The weekly search for butterflies at Inniswood yields fascinating results

A red-spotted purple. (Jen Snyder)

It probably isn’t a surprise that bees and butterflies of all kinds find a home at Inniswood. Our combination of cultivated gardens and natural areas provides opportunities to meet the needs of many lepidoptera species. Every week, April through October, an Inniswood educator sets out on a stroll through the gardens in search of butterflies. We follow a set route past flower beds, prairie gardens and forested areas, and record every butterfly we see within 15 feet of us. With a pad and pencil in hand we start out at Innis House and make our way through the 14 sections of our butterfly monitoring transect.

SECTION 1: Before we get going, we make notes on the weather conditions. Warm, sunny days with minimal wind are best for finding butterflies. If we have rain, if temperatures are below 60 degrees, and if wind speeds are above 18 mph, it means we had better wait for another day. On favorable days, we set off and make our way to the Rose Garden.

SECTION 2: At the Rose Garden we wind our way around the back of the large gray trellis. In summer the clustered blossoms of phlox growing beside the trellis provides butterflies with the landing spots they need to rest and take a drink.

Silver spotted skipper on zinnia at Inniswood. (Courtney Denning)

SECTION 3: From the Rose Garden we head for the Gardens Entrance. At least a few skippers, and sometimes larger, hard-to-miss butterflies are often found in this section. The varying bloom times of the perennial flowers that line the fence of the parking lot provide a nectar source throughout the growing season. The southern exposure and radiating heat from the blacktop parking lot ensures flight muscles are warm enough to flutter.

SECTIONS 4 and 5: Through Section 4 we make our way along the lawn on the east side of the parking lot and head onto the Boardwalk Trail, the start of Section 5, which takes us into the forest. While the shade of the forest is not typically the best place to find sun-loving butterflies, it is a good place to find caterpillars. The larval stage of hundreds of lepidoptera species, many of which will develop into moths, feed on the leaves of trees here.

The presence of appropriate host plants for caterpillars to feed on is critical to the habitat of moths and butterflies. Some species feed only on one type of plant during the caterpillar stage. The beautiful zebra swallowtail (Eurytides marcellus) depends on the leaves of the pawpaw tree (Asimina triloba) to feed its growing young. One caterpillar seen at Inniswood prefers to dine on something other than leaves. Harvester butterfly caterpillars (Feniseca tarquinius) are carnivorous. They eat the woolly aphids that feed on the many American Beech trees (Fagus grandifolia) that dot the forest at Inniswood. The harvester adults also depart from the typical butterfly diet, sipping aphid honeydew and tree sap instead of floral nectar.

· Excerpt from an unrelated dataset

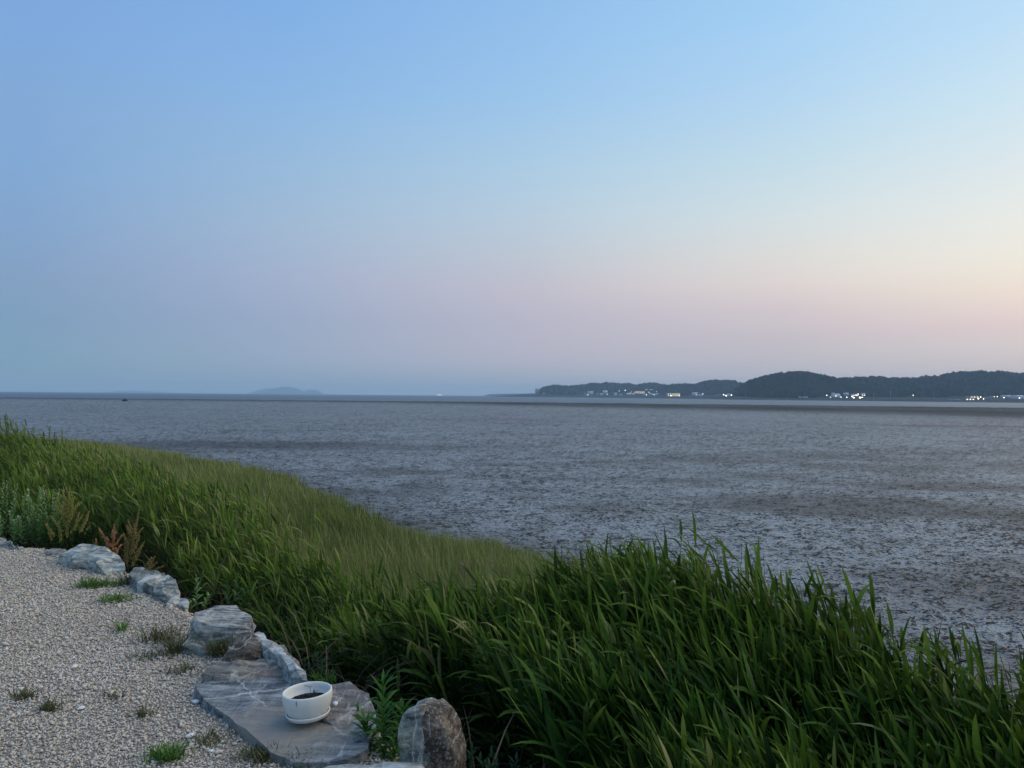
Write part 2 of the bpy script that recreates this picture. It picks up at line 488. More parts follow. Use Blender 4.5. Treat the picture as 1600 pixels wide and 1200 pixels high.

Tiger swallowtails in a puddle club, absorbing water and minerals from wet soil. (Andrew Boose)

SECTION 6: Out of the woods we make our way onto Frog Talk Walk then wind through the Prairie Garden. Native plants such as milkweed and Joe Pye Weed (Eupatorium maculatum) grow here and provide food for butterflies in summer and fall. Spring brings muddy paths, which are helpful as well. Many butterflies can be found puddling on wet soils to take in needed water and minerals.

SECTION 7: From the Prairie Garden we head across the lawn to the Cutting Garden. As spring bulbs give way to summer annuals this becomes a guaranteed spot to find something aflutter. Flowers are planted here in groupings, which makes them more easily located by butterflies and other pollinators that depend on particular species of plant. Clumps of zinnias offer bright colors and wide landing pads, attracting many butterflies for our list most weeks through summer.

SECTION 8: We head into the Herb Garden and always look for black swallowtail caterpillars (Papilio polyxenes) which find the dill plants as tasty as we do as the season progresses.

A little wood satyr butterfly. (Joe Baldwin)

SECTION 9: We make our way past field and forest edge and head onto the Spring Run Trail. The dappled sunlight and mixed vegetation give us the opportunity to search for butterflies such as the little wood satyr (Megisto cymela), a species we might not find elsewhere in the gardens.

SECTIONS 10-14: From Spring Run Trail we head over to the Sisters’ Garden and then up the Brookwood Trail, ending up back at Innis House. Along the way we pass a variety of native and cultivated plants that give rise and fall to butterfly hotspots throughout the monitoring season.
By the time the season ends in October the flowers have disappeared and so have the butterflies. Many of them find winter homes in leaf litter and on plant stems. Others fly off to warmer destinations.

The large stack of pages that detail our findings for the year is sent to be compiled with the state butterfly data. Copies are kept on file at Inniswood. They provide us with insight into how weather and changes in floral offerings impact butterflies, and fuel our anticipation for another year in search of butterflies.